Among `[Ni(CO)_(4)], [NiCl_(4)]^(2-), [Co (NH_(3))_(4) Cl_(2)] Cl, Na_(3) [CoF_(6)], Na_(2)O_(2)` and `CsO_(2)`, the total number of paramagnetic compounds is

To determine the total number of paramagnetic compounds among the given complexes, we need to analyze each compound for the presence of unpaired electrons.
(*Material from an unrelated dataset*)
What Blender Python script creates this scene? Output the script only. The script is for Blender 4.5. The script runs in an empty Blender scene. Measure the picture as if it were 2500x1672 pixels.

A compound is considered paramagnetic if it has one or more unpaired electrons. ### Step-by-Step Solution: 1. **Identify the Compounds**: The compounds given are: - `[Ni(CO)_(4)]` - `[NiCl_(4)]^(2-)` - `[Co(NH_(3))_(4)Cl_(2)]Cl` - `Na_(3)[CoF_(6)]` - `Na_(2)O_(2)` - `CsO_(2)` 2. **Analyze Each Compound**: **a.** **[Ni(CO)_(4)]**: - Nickel (Ni) has an atomic number of 28, with an electronic configuration of `[Ar] 3d^8 4s^2`. - In `[Ni(CO)_(4)]`, Ni is in the 0 oxidation state (since CO is neutral). - CO is a strong field ligand, causing pairing of electrons. - Result: All electrons are paired → **Diamagnetic**. **b.** **[NiCl_(4)]^(2-)**: - Ni is in the +2 oxidation state here (since Cl is -1 and there are 4 Cl). - The electronic configuration for Ni^2+ is `3d^8`. - Cl is a weak field ligand, so no pairing occurs. - Result: There are 2 unpaired electrons → **Paramagnetic**. **c.** **[Co(NH_(3))_(4)Cl_(2)]Cl**: - Cobalt (Co) has an atomic number of 27, with an electronic configuration of `[Ar] 3d^7 4s^2`. - In this complex, Co is in the +3 oxidation state (due to NH3 being neutral and Cl being -1). - The electronic configuration for Co^3+ is `3d^6`. - NH3 is a strong field ligand, which causes pairing. - Result: All electrons are paired → **Diamagnetic**. **d.** **Na_(3)[CoF_(6)]**: - Co is in the +3 oxidation state (since F is -1). - The electronic configuration for Co^3+ is `3d^6`. - F is a weak field ligand, so no pairing occurs. - Result: There are 4 unpaired electrons → **Paramagnetic**. **e.** **Na_(2)O_(2)**: - The peroxide ion (O2^2-) has a total of 18 electrons. - Since 18 is an even number, all electrons are paired → **Diamagnetic**. **f.** **CsO_(2)**: - The superoxide ion (O2^-) has a total of 17 electrons. - Since 17 is an odd number, there is 1 unpaired electron → **Paramagnetic**. 3. **Count the Paramagnetic Compounds**: - From the analysis: - `[Ni(CO)_(4)]`: Diamagnetic - `[NiCl_(4)]^(2-)`: Paramagnetic - `[Co(NH_(3))_(4)Cl_(2)]Cl`: Diamagnetic - `Na_(3)[CoF_(6)]`: Paramagnetic - `Na_(2)O_(2)`: Diamagnetic - `CsO_(2)`: Paramagnetic The total number of paramagnetic compounds is **3**: `[NiCl_(4)]^(2-)`, `Na_(3)[CoF_(6)]`, and `CsO_(2)`. ### Final Answer: The total number of paramagnetic compounds is **3**.